Allah'ın rahmetinden umut kesmeyin. Çünkü kafirler topluluğundan başkası
Allah'ın rahmetinden umut kesmez" (Yusuf Suresi, 87) buyurmaktadır. Bu
yüzden müminler böyle bir ruh haline girmekten şiddetle kaçınırlar.
Aynı şekilde, diğer
Kuran ayetlerinde de umutsuzluğa kapılmak kınanmakta ve inkar edenlerin olumsuz
bir özelliği olarak anlatılmaktadır. Ayetlerde şöyle buyrulmaktadır:
İnsan,
hayır istemekten bıkkınlık duymaz; fakat ona bir şer dokundu mu, artık o, ye'se
düşen bir umutsuzdur.
Oysa
ona dokunan bir zarardan sonra tarafımızdan bir rahmet taddırsak, mutlaka:
"Bu benim (hakkım)dır. Ve ben kıyamet-saatinin kopacağını da sanmıyorum;
eğer Rabbime döndürülsem bile, muhakkak O'nun Katında benim için daha güzel
olanı vardır." der. Ama andolsun Biz, o kâfirlere yaptıklarını haber
vereceğiz ve andolsun onlara, en kaba bir azabtan taddıracağız. (Fussilet
Suresi, 49-50)
Allah'ın
ayetlerini ve O'na kavuşmayı 'yok sayıp inkâr edenler'; işte onlar, Benim
rahmetimden umut kesmişlerdir; ve işte onlar, acı azab onlarındır. (Ankebut
Suresi, 23)
Ümitsizliğe düşen,
isyana kapılan kişi şeytanın tuzağına düşmüş, onun emirlerini yerine getirmiş
olur. Her zaman ümitvar olan, geleceğine daima ümitle bakan mümin ise hem
Allah'ın hoşnutluğunu ve ahiret sevabını kazanır, hem de Allah'ın bir nimeti
olarak dünyada da sağlıklı ve mutlu bir yaşam sürer. Her şartta ümitvar,
Kuran'a sıkı sıkıya bağlı ve Allah'ı çok yakın dost edinmiş olacağı için şeytan
ümitsizliğe kapılması yönünde onu kandıramayacaktır. Bu konu din ahlakının
özünü oluşturan önemli konulardan biri olduğu için mümin Kurani her konuya
olduğu gibi bu konuya da oldukça titizlik gösterir.
Konunun bir diğer
yönü de, Allah'ın dininin yaşanmasını istemeyen şeytanın, insanlara her zaman
din dışı ahlak modellerini yaşatmak istediği ve ümitsizliğin de bu modelin bir
parçası olduğudur. Öyle ki bazı toplumlarda ümitsizlik adeta bir yaşam
felsefesi haline gelir. Şeytanın etkisine aldığı insanlar, ümitsizliğin ve
karamsarlığın dile getirildiği, şarkılardan, filmlerden ve anlatımlardan
nefsani bir lezzet duyar hale gelirler.
Oysa ümitsiz insanın
aklı, mantık örgüsü, yargı ve muhakemesi sağlıklı karar almaya uygun değildir.
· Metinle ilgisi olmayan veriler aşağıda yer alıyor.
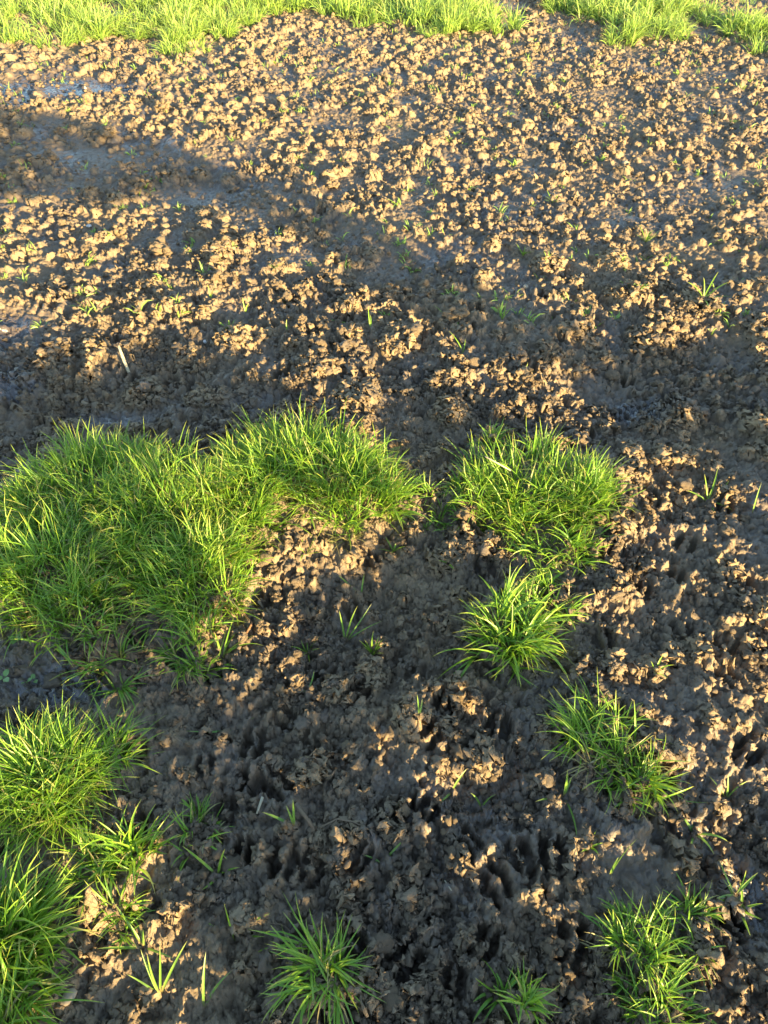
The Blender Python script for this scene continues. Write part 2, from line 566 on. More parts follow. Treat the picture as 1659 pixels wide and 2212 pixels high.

Ümitsizlik insanın fizik ve akıl sağlığını kaybetmesine neden olduğu gibi,
şiddetine göre kimi insanları kendi hayatına son vermeye, intihar etmeye kadar
sürükleyen bir ruh hastalığıdır. Elbette böyle bir insanın Kuran ahlakını
gereği gibi yaşaması beklenemez. Bu da şeytanın son derece işine gelen bir
durumdur. Çünkü bu şekilde insanları din ahlakından ve ahiretten bir
beklentileri olamayacak biçimde saptırmış, kendisiyle birlikte sonsuz azaba
sürüklemiş olur. Zaten insanlık tarihi boyunca şeytanın en büyük hedefi de
budur.
Ümitsiz insan
kendine olduğu gibi etrafındaki insanlara da olumsuz ve karamsar bir hal
aşılar. Bu tutumuyla adeta şeytanın bir yardımcısı gibidir. Çünkü şeytan
insanlara yerleştirmek istediği ruh halini onun vasıtasıyla telkin etmektedir.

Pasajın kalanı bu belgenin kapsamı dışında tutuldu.